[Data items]
>> START

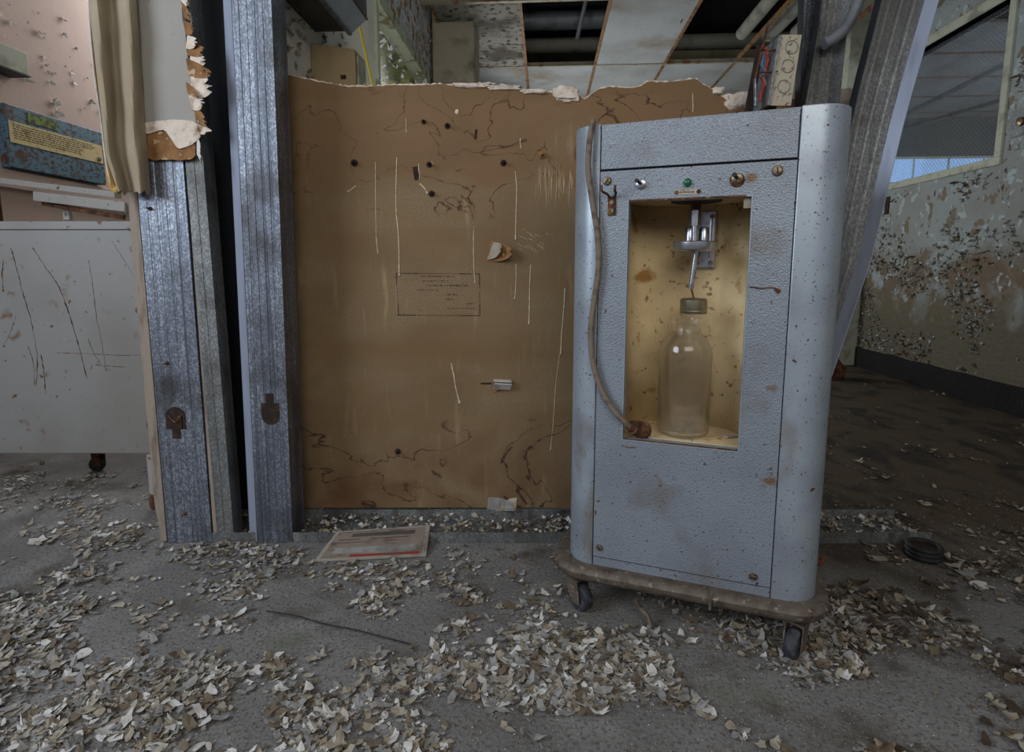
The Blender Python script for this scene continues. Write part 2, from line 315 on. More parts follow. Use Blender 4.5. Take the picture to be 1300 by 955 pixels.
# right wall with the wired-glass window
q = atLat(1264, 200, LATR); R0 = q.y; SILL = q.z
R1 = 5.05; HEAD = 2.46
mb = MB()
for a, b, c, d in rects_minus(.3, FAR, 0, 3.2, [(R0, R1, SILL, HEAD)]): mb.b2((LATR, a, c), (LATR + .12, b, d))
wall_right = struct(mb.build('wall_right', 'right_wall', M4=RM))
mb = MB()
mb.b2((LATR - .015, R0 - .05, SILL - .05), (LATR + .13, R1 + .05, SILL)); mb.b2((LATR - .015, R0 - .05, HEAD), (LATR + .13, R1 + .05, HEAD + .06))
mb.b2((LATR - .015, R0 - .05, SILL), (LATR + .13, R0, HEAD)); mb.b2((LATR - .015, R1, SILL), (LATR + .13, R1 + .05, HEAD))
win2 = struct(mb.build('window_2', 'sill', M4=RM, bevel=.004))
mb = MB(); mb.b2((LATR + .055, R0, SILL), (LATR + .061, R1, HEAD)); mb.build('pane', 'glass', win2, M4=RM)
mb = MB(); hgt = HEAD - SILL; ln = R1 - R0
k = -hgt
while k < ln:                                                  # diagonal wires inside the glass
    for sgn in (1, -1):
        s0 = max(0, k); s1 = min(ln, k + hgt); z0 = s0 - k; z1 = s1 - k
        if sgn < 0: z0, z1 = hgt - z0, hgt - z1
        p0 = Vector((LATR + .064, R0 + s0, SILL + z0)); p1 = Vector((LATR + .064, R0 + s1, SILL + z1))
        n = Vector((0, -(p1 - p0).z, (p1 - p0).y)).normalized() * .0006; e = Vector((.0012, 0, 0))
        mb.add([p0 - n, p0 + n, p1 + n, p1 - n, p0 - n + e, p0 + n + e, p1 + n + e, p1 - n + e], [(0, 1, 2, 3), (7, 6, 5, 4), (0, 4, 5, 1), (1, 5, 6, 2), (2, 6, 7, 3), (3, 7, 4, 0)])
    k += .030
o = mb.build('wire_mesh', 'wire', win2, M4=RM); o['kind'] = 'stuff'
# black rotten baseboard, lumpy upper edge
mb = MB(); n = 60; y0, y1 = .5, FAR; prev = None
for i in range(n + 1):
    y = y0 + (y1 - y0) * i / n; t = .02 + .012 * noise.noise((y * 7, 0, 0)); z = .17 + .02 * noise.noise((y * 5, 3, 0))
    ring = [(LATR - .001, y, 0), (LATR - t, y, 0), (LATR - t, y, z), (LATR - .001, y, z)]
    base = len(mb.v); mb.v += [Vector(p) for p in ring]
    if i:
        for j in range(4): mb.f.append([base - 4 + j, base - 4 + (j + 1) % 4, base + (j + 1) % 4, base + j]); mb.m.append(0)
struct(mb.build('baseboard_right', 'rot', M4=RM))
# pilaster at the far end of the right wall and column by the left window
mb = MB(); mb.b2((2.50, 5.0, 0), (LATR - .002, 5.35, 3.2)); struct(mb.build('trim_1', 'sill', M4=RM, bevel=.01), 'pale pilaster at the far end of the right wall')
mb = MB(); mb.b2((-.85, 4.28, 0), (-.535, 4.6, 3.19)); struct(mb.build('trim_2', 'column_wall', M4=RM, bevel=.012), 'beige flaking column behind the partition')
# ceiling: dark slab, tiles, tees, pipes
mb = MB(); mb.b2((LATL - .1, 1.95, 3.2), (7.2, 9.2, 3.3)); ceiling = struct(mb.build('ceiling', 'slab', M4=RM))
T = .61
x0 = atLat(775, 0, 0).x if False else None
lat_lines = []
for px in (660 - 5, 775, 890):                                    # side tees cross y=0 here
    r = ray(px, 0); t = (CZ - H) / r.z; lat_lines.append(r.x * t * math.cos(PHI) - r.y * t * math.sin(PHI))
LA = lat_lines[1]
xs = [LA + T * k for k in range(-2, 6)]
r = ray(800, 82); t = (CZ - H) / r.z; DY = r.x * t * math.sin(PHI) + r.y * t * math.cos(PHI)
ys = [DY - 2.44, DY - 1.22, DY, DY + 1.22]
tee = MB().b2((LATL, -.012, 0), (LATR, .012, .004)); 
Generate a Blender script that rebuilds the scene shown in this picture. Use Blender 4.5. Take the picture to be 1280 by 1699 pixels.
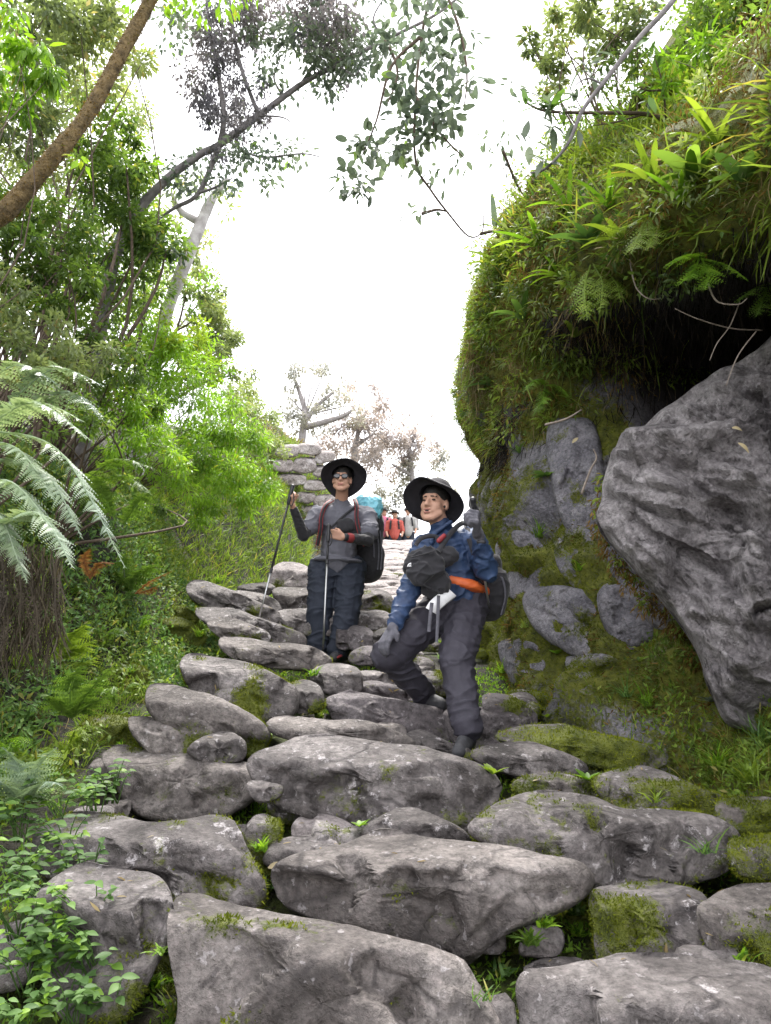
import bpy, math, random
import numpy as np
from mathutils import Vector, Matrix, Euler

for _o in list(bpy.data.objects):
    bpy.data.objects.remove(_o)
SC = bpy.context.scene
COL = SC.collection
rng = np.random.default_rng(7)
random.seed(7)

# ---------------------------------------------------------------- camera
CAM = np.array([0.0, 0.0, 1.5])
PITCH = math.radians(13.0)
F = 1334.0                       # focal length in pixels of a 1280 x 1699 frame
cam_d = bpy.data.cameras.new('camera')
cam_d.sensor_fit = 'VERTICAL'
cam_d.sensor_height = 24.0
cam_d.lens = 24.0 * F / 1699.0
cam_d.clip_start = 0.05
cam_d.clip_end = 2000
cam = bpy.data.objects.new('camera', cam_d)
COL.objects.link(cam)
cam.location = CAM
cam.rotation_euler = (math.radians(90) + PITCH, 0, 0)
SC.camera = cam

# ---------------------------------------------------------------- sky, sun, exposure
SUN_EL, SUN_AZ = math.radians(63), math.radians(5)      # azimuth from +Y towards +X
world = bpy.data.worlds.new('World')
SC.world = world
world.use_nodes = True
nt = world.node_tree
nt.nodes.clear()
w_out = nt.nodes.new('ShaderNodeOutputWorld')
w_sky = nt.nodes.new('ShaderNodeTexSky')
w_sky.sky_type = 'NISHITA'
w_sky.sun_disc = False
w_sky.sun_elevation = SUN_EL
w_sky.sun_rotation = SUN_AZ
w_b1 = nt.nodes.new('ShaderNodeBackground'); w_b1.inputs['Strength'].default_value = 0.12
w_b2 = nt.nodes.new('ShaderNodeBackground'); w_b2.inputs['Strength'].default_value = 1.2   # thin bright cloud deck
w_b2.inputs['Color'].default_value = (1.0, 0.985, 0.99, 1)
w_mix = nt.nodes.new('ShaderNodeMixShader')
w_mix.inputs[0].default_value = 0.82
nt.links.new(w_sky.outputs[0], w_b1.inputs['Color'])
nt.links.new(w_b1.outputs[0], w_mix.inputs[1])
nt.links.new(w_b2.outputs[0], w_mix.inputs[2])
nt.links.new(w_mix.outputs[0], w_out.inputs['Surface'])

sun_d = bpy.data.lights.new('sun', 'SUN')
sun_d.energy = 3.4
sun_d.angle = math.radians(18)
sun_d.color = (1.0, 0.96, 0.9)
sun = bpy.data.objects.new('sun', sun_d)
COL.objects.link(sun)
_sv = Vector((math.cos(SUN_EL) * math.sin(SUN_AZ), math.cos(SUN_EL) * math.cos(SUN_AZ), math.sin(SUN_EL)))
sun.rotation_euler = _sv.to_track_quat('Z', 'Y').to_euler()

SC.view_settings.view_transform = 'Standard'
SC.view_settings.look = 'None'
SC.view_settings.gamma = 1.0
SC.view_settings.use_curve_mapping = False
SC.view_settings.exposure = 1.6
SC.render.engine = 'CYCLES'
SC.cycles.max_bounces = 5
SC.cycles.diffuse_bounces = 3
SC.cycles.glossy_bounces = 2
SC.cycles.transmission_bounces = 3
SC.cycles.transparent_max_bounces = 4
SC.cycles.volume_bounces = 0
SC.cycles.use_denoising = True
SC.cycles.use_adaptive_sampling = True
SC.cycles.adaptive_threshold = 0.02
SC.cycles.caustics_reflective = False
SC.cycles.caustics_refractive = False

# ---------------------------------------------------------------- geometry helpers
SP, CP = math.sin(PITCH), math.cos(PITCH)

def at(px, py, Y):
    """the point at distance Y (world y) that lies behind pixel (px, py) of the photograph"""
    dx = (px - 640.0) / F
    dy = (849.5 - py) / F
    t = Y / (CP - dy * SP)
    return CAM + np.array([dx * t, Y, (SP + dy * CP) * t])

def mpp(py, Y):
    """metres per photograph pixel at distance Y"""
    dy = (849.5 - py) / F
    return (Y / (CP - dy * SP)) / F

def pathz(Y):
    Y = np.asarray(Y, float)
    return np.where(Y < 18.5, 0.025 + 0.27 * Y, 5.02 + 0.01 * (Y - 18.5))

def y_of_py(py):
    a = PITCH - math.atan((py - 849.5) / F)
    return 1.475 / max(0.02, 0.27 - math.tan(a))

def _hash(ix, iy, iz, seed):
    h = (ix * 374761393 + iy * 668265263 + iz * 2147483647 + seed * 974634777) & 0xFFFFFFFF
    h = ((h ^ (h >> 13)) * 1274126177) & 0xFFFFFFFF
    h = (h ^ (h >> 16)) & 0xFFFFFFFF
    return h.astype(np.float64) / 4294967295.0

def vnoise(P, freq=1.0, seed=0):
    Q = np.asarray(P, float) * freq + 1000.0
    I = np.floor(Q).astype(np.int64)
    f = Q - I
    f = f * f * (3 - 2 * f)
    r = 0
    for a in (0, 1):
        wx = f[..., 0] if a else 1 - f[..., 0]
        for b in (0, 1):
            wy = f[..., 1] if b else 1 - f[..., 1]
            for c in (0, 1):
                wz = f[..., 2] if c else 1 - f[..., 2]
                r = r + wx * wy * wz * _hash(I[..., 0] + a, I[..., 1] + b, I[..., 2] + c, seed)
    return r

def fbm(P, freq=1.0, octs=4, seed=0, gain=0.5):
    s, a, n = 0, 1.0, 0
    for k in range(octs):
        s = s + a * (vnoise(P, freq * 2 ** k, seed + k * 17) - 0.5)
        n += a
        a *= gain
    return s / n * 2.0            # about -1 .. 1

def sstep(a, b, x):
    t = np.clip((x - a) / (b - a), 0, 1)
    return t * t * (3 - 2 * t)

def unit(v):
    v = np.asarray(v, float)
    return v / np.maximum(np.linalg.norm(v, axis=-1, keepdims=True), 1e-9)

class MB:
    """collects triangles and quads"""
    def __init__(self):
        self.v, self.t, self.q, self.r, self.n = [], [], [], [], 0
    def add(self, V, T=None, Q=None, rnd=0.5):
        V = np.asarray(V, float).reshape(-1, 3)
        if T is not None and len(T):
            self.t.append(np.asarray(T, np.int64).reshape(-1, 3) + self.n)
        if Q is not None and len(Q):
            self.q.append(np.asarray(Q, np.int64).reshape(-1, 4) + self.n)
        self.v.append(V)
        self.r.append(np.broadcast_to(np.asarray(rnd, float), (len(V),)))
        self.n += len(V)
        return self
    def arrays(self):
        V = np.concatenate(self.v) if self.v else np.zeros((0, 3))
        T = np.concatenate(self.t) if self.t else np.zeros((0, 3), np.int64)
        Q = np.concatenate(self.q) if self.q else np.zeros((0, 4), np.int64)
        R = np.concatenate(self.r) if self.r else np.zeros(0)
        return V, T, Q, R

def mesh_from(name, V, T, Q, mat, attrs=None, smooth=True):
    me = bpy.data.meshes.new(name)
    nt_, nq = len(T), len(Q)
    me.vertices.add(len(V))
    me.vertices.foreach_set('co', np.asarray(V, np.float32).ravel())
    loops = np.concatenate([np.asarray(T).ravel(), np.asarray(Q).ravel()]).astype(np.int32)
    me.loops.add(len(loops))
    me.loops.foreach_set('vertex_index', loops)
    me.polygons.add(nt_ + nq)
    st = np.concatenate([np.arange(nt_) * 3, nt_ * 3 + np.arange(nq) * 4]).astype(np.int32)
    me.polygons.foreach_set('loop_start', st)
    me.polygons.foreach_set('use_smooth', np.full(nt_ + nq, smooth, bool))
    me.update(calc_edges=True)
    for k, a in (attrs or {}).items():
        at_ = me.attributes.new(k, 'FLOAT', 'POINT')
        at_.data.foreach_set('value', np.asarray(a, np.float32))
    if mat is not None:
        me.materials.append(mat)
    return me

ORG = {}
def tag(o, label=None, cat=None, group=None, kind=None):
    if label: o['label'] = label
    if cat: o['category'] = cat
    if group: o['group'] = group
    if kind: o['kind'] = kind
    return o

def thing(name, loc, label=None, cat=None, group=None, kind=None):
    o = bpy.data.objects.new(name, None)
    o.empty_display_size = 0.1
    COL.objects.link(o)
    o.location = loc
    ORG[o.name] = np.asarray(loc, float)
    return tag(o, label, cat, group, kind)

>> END

WHAT IS EXPECTED
Filter the records for lines holding the string "script". Copy each one.

RESPONSE TO THE EXERCISE
The Blender Python script for this scene continues. Write part 2, from line 315 on. More parts follow. Use Blender 4.5. Take the picture to be 1300 by 955 pixels.
Generate a Blender script that rebuilds the scene shown in this picture. Use Blender 4.5. Take the picture to be 1280 by 1699 pixels.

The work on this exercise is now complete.